USCIRF Expresses Concern over Reported Attacks on Coptic Orthodox Christians in Egypt

FOR IMMEDIATE RELEASE
June 26, 2009


WASHINGTON, DC - The U.S. Commission on International Religious Freedom (USCIRF) is concerned at reports of attacks targeting Coptic Orthodox Christians in the small Egyptian village of Ezbet Boshra-East.

USCIRF has learned that Egyptian authorities reportedly have released from custody all those suspects who were originally arrested earlier this week. Local authorities reportedly are conducting an ongoing investigation even though persons involved in the violence appear to be free.

"This latest incident is another example of the upsurge of violence against Coptic Christians we have seen in the past few years,” said Felice D. Gaer, chair of the Commission. "The Commission has long expressed concern that the Egyptian government does not do enough to protect Christians and their property in Egypt, nor does the government adequately bring perpetrators of such violence to justice.”

On June 21, Muslim villagers looted and attacked private homes and a building used for Christian gatherings and religious services in Ezbet Boshra-East. According to reports, a group of Christians from Cairo were visiting a pastor who lives in the building. This apparently caught the attention of local residents, particularly Muslims. Soon after, it is alleged that a group of Muslims began looting. Several Christians and Muslims sustained injuries and some of the homes and the building were damaged. In addition, crops were uprooted by Muslim rioters on property owned by Christian farmers. A curfew reportedly is in place, although most Christians remain in their homes for fear of additional attacks.

Initial reports say that state security services did little to prevent the violence from occurring. This repeats the established pattern that security services do not adequately protect Christian citizens in many localities.

For all Christians in Egypt, government permission is required to build a new church or repair an existing one, and the approval process for church construction is time-consuming and inflexible. Even some permits that have been approved cannot be acted upon because of interference by the state security services at both the local and national levels.

"The Commission recommends that the Egyptian government implement procedures to ensure that all places of worship are subject to the same transparent, non-discriminatory, and efficient regulations regarding construction and maintenance,” said Ms. Gaer. "If the Egyptian government would pass and implement such a law, it may help in stemming some of the violence targeting Christians who are forced to convert private homes and buildings into churches because they cannot get permission to build an appropriate place of worship.”
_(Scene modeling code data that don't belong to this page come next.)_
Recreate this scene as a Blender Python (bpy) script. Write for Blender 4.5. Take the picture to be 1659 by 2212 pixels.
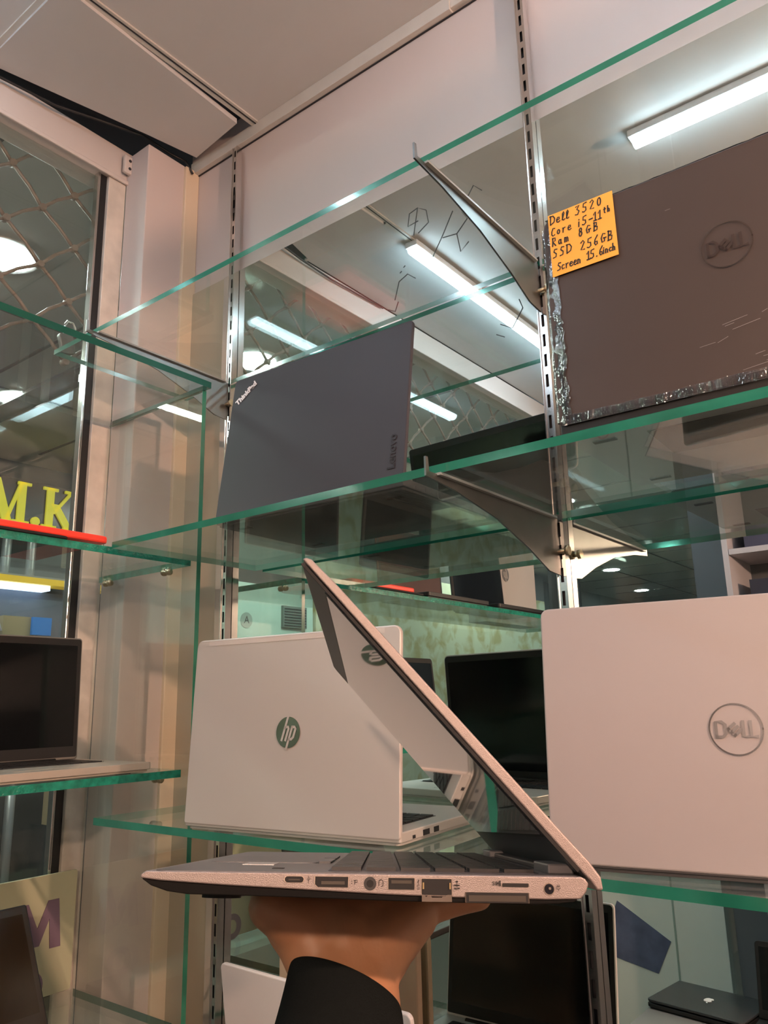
import bpy, bmesh, math, random
from mathutils import Matrix, Vector, Euler
R_ = math.radians
random.seed(7)
for o in list(bpy.data.objects): bpy.data.objects.remove(o)
S = bpy.context.scene
COL = S.collection
Z0 = 1.35            # height of the camera above the floor; all z below are relative to it
# ---------------------------------------------------------------- camera
cam = bpy.data.cameras.new('camera'); co = bpy.data.objects.new('camera', cam); COL.objects.link(co)
yaw, pit, rol = R_(-37.5494), R_(13.6584), R_(-1.3102)
f_ = Vector((math.sin(yaw)*math.cos(pit), math.cos(yaw)*math.cos(pit), math.sin(pit)))
r_ = Vector((math.cos(yaw), -math.sin(yaw), 0)); u_ = r_.cross(f_)
r2 = r_*math.cos(rol)+u_*math.sin(rol); u2 = -r_*math.sin(rol)+u_*math.cos(rol)
mw = Matrix((r2, u2, -f_)).transposed().to_4x4(); mw.translation = (0, 0, Z0)
co.matrix_world = mw
cam.sensor_fit = 'HORIZONTAL'; cam.sensor_width = 36; cam.lens = 36*1697.98/1659; cam.clip_start = .01
S.camera = co
# ---------------------------------------------------------------- world, exposure
w = bpy.data.worlds.new('world'); S.world = w; w.use_nodes = True
w.node_tree.nodes['Background'].inputs[0].default_value = (.5, .55, .6, 1)
w.node_tree.nodes['Background'].inputs[1].default_value = .15
S.view_settings.view_transform = 'Standard'; S.view_settings.look = 'None'
S.view_settings.gamma = 1; S.view_settings.exposure = 0.55
try:
    S.cycles.max_bounces = 14; S.cycles.transparent_max_bounces = 40
    S.cycles.glossy_bounces = 8; S.cycles.diffuse_bounces = 4
except Exception: pass
TUBE = 24; DOWN = 70; WARM_HIGH = 1050; WARM_LOW = 4600; CORRIDOR = 60
# ---------------------------------------------------------------- materials
MATS = {}
def mat(name, col, rough=.5, metal=0, emit=None, es=0, bump=0, bscale=200, noise=0, nscale=6, coat=0, spec=.5):
    if name in MATS: return MATS[name]
    m = bpy.data.materials.new(name); m.use_nodes = True; nt = m.node_tree
    b = nt.nodes['Principled BSDF']
    b.inputs['Base Color'].default_value = (*col, 1); b.inputs['Roughness'].default_value = rough
    b.inputs['Metallic'].default_value = metal; b.inputs['Coat Weight'].default_value = coat
    b.inputs['Specular IOR Level'].default_value = spec
    if emit: b.inputs['Emission Color'].default_value = (*emit, 1); b.inputs['Emission Strength'].default_value = es
    if bump or noise:
        tc = nt.nodes.new('ShaderNodeTexCoord')
        if noise:
            n = nt.nodes.new('ShaderNodeTexNoise'); n.inputs['Scale'].default_value = nscale; n.inputs['Detail'].default_value = 5
            nt.links.new(tc.outputs['Object'], n.inputs['Vector'])
            mx = nt.nodes.new('ShaderNodeMix'); mx.data_type = 'RGBA'
            mx.inputs[6].default_value = (*[c*(1-noise) for c in col], 1); mx.inputs[7].default_value = (*[min(1, c*(1+noise)) for c in col], 1)
            nt.links.new(n.outputs['Fac'], mx.inputs[0]); nt.links.new(mx.outputs[2], b.inputs['Base Color'])
        if bump:
            n2 = nt.nodes.new('ShaderNodeTexNoise'); n2.inputs['Scale'].default_value = bscale
            nt.links.new(tc.outputs['Object'], n2.inputs['Vector'])
            bp = nt.nodes.new('ShaderNodeBump'); bp.inputs['Strength'].default_value = bump; bp.inputs['Distance'].default_value = .001
            nt.links.new(n2.outputs['Fac'], bp.inputs['Height']); nt.links.new(bp.outputs['Normal'], b.inputs['Normal'])
    MATS[name] = m; return m
def glass(name, tint, smear=0):
    m = bpy.data.materials.new(name); m.use_nodes = True; nt = m.node_tree; nt.nodes.clear()
    out = nt.nodes.new('ShaderNodeOutputMaterial'); mix = nt.nodes.new('ShaderNodeMixShader')
    tr = nt.nodes.new('ShaderNodeBsdfTransparent'); tr.inputs[0].default_value = (*tint, 1)
    gl = nt.nodes.new('ShaderNodeBsdfGlossy'); gl.inputs['Roughness'].default_value = .0; gl.inputs[0].default_value = (.96, 1, .98, 1)
    geo = nt.nodes.new('ShaderNodeNewGeometry')
    ma = nt.nodes.new('ShaderNodeMath'); ma.operation = 'MULTIPLY_ADD'; ma.inputs[1].default_value = 1/1.5-1.5; ma.inputs[2].default_value = 1.5
    fr = nt.nodes.new('ShaderNodeFresnel')
    L = nt.links.new
    L(geo.outputs['Backfacing'], ma.inputs[0]); L(ma.outputs[0], fr.inputs['IOR']); L(fr.outputs[0], mix.inputs[0])
    L(tr.outputs[0], mix.inputs[1]); L(gl.outputs[0], mix.inputs[2])
    last = mix
    if smear:   # dust and finger marks, plus a painted pale haze brightening the glass
        tc = nt.nodes.new('ShaderNodeTexCoord'); n = nt.nodes.new('ShaderNodeTexNoise'); n.inputs['Scale'].default_value = 9; n.inputs['Detail'].default_value = 8
        rp = nt.nodes.new('ShaderNodeValToRGB'); rp.color_ramp.elements[0].position = .45; rp.color_ramp.elements[1].position = .8
        rp.color_ramp.elements[0].color = (smear*.35,)*3+(1,); rp.color_ramp.elements[1].color = (smear,)*3+(1,)
        df = nt.nodes.new('ShaderNodeBsdfDiffuse'); df.inputs[0].default_value = (.75, .78, .76, 1)
        m2 = nt.nodes.new('ShaderNodeMixShader')
        L(tc.outputs['Object'], n.inputs['Vector']); L(n.outputs['Fac'], rp.inputs[0]); L(rp.outputs[0], m2.inputs[0])
        L(mix.outputs[0], m2.inputs[1]); L(df.outputs[0], m2.inputs[2]); last = m2
    L(last.outputs[0], out.inputs[0])
    MATS[name] = m; return m
GL = glass('shelf_glass', (.955, .975, .965), .085)
GW = glass('window_glass', (.93, .96, .95), .03)
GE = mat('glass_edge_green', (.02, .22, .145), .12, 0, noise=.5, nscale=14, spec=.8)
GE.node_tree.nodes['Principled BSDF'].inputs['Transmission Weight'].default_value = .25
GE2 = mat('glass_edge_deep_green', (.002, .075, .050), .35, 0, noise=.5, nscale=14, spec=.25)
GC = mat('glass_edge_chipped', (.01, .22, .15), .08, 0, noise=.9, nscale=90, bump=1, bscale=260, spec=1)
MIR = mat('mirror_silver', (.80, .875, .84), 0.0, 1)
PINK = mat('pink_wall_panel', (.61, .53, .50), .42, 0, noise=.04, nscale=3)
CREAM = mat('cream_paint', (.62, .56, .52), .45, 0, noise=.05, nscale=8)
CEIL = mat('ceiling_board', (.60, .59, .58), .7, 0, noise=.08, nscale=5, bump=.1, bscale=30)
CEIL2 = mat('corridor_ceiling', (.60, .60, .55), .7, noise=.06)
TRIM = mat('trim_cream', (.60, .57, .52), .5, noise=.1, nscale=20)
DARK = mat('dark_gap', (.03, .03, .035), .8)
CHROME = mat('chrome', (.72, .70, .68), .16, 1, noise=.1, nscale=30)
STEEL = mat('bracket_steel', (.24, .24, .235), .34, 1, noise=.15, nscale=20)
BRASS = mat('brass_screw', (.55, .47, .32), .3, 1)
BLACK = mat('black_plastic', (.012, .012, .013), .45)
KEY = mat('black_keys', (.018, .018, .020), .5)
SCREEN = mat('black_screen', (.006, .007, .008), .09, spec=.5)
RUBBER = mat('black_rubber', (.01, .01, .01), .8)
SILVER = mat('silver_lid', (.60, .555, .53), .38, .35, bump=.03, bscale=900)
SILVERD = mat('silver_pinkish_lid', (.345, .325, .33), .55, .15, bump=.04, bscale=1200)
SILVERB = mat('silver_base', (.55, .53, .50), .4, .4)
WHITE = mat('white_plastic', (.74, .70, .69), .4)
GRAPH = mat('graphite_lid', (.036, .034, .042), .5, 0, bump=.04, bscale=900, spec=.3)
BROWN = mat('brown_black_lid', (.075, .060, .055), .36, .25, noise=.1, nscale=7)
LAMPW = mat('tube_glow', (1, 1, 1), .5, emit=(.68, .85, 1), es=TUBE)
LAMPC = mat('corridor_glow', (1, 1, 1), .5, emit=(.86, 1, .97), es=DOWN)
SKIN = mat('skin', (.36, .175, .09), .5, noise=.16, nscale=24, bump=.35, bscale=160)
SKIN.node_tree.nodes['Principled BSDF'].inputs['Subsurface Weight'].default_value = .12
SKIN.node_tree.nodes['Principled BSDF'].inputs['Subsurface Radius'].default_value = (.01, .004, .002)
SLEEVE = mat('black_knit', (.008, .010, .0105), 1, bump=.6, bscale=900, spec=.05)
RED = mat('red_plastic', (.85, .05, .025), .4)
YEL = mat('yellow_sign', (.75, .66, .03), .5, emit=(.75, .66, .03), es=.25)
ORANGE = mat('orange_paper', (.90, .43, .06), .7, noise=.05, nscale=15)
INK = mat('black_ink', (.008, .008, .01), .6)
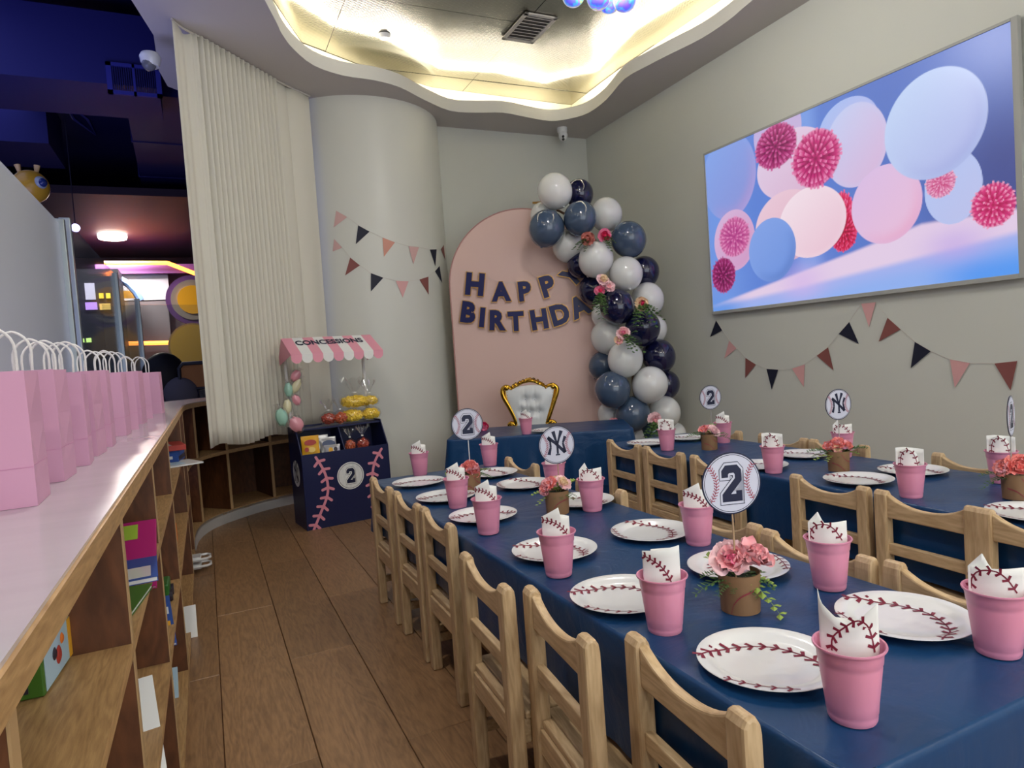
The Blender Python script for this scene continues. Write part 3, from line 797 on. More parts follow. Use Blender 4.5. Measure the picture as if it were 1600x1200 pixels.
def cup(x, y, label, kind='A', nl=None, z=ZT+.001, turn=0):
    global CUP
    if first[1]: o = CUP; first[1] = 0
    else: o = CUP.copy(); COL.objects.link(o)
    o.location = (x, y, z); o['label'] = label
    a = math.atan2(y, x)            # faces the seats near the viewer
    if kind: napkin(kind, (x, y, z), a-PI/2+R(turn), nl or label.replace('pink plastic cup', 'napkin in cup'))
def base(px, py, r=.031, z=ZT):    # centre of a round base whose front edge is seen at px, py
    p = on_z(px, py, z); d = Vector((p.x, p.y, 0)).normalized()
    return p.x+d.x*r, p.y+d.y*r
# front table, aisle row (near to far)
side = 'aisle side of front table'
for (px, py), kd, l in [((1333,1140),'C','nearest, beside the biggest plate'), ((1040,996),'D','second from the viewer, with squared napkin'), ((874,905),'A','third from the viewer'),
        ((764,837),'A','fourth from the viewer'), ((716,796),'A','fifth from the viewer'), ((657,744),'A','farthest, by the concession stand')]:
    x, y = base(px, py); cup(x, y, 'pink plastic cup, '+side+', '+l, kd)
side = 'inner side of front table'
for (px, py), kd, l in [((1560,1032),'B','nearest, cut by the right frame edge'), ((1297,926),'B','second from viewer, by the flower pot'), ((1092,855),'A','below the large number topper'),
        ((926,801),'B','right of the monogram topper'), ((868,768),'A','directly behind the monogram topper'), ((766,729),'A','far end behind the number sign')]:
    x, y = base(px, py); cup(x, y, 'pink plastic cup, '+side+', '+l, kd)
for (px, py), kd, l in [((1424,780),'E','room side, nearest'), ((1209,741),'E','room side, middle of the row'), ((1043,705),'E','room side, closest to the balloons'),
        ((1131,693),'A','wall side, behind the small pink flower pot'), ((1318,716),'B','wall side, behind the monogram topper flowers'), ((1566,757),'E','wall side, behind flowers at right frame edge')]:
    x, y = base(px, py); cup(x, y, 'pink plastic cup on the wall table, '+l, kd)
x, y = base(823, 679); cup(x, y, 'pink plastic cup on the head table before the golden throne', 'A', turn=-10)
def pl_px(l, r, y, th, label, z=ZT+.012, hw=None):
    p = on_z((l+r)/2, y, z)
    plate(p.x, p.y, th, label)
for (x, y, th, l) in [(.796, .800, 38, 'nearest plate'), (.768, 1.172, 40, 'second from the viewer'), (.805, 1.545, 30, 'third from the viewer'), (.80, 2.03, 70, 'fourth from the viewer'), (.80, 2.405, 75, 'fifth from the viewer'), (.805, 2.775, 75, 'farthest from the viewer')]:
    plate(x, y, th, 'seam-printed plate, aisle side of front table, '+l)
for (x, y, th, l) in [(1.118, .790, -8, 'nearest, before the curved chair back'), (1.085, 1.170, 150, 'beside the flower pot'), (1.108, 1.528, -12, 'in front of the second cup row'), (1.155, 1.99, 30, 'behind the middle flower pot'), (1.135, 2.40, -10, 'below the monogram topper'), (1.135, 2.73, -10, 'farthest from the viewer')]:
    plate(x, y, th, 'seam-printed plate, inner side of front table, '+l)
for (px, py, th, l) in [(1341,749,0,'room side, before the leather-look pot'), (1426,735,10,'wall side, behind the tall cup'), (1256,710,10,'wall side, in the middle'), (1186,727,20,'room side, behind the large number topper'), (1013,692,30,'room side, closest to the balloons'), (1076,684,20,'wall side, closest to the balloons'), (1618,802,0,'cut by the right frame edge')]:
    p = on_z(px, py, ZT+.010); plate(p.x, p.y, th, 'seam-printed plate on the wall table, '+l)
p = on_z(866, 671, ZT+.01); plate(p.x-.05, p.y, 40, 'white paper plate on the head table in front of the golden throne')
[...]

Egypt has been cited by the USCIRF "Watch List” as a country with serious religious freedom violations, including widespread problems of discrimination, intolerance, and other human rights violations against members of religious minorities, as well as non-conforming Muslims.

USCIRF is an independent, bipartisan U.S. federal government commission. USCIRF Commissioners are appointed by the President and the leadership of both political parties in the Senate and the House of Representatives. USCIRF"s principal responsibilities are to review the facts and circumstances of violations of religious freedom internationally and to make policy recommendations to the President, the Secretary of State and Congress.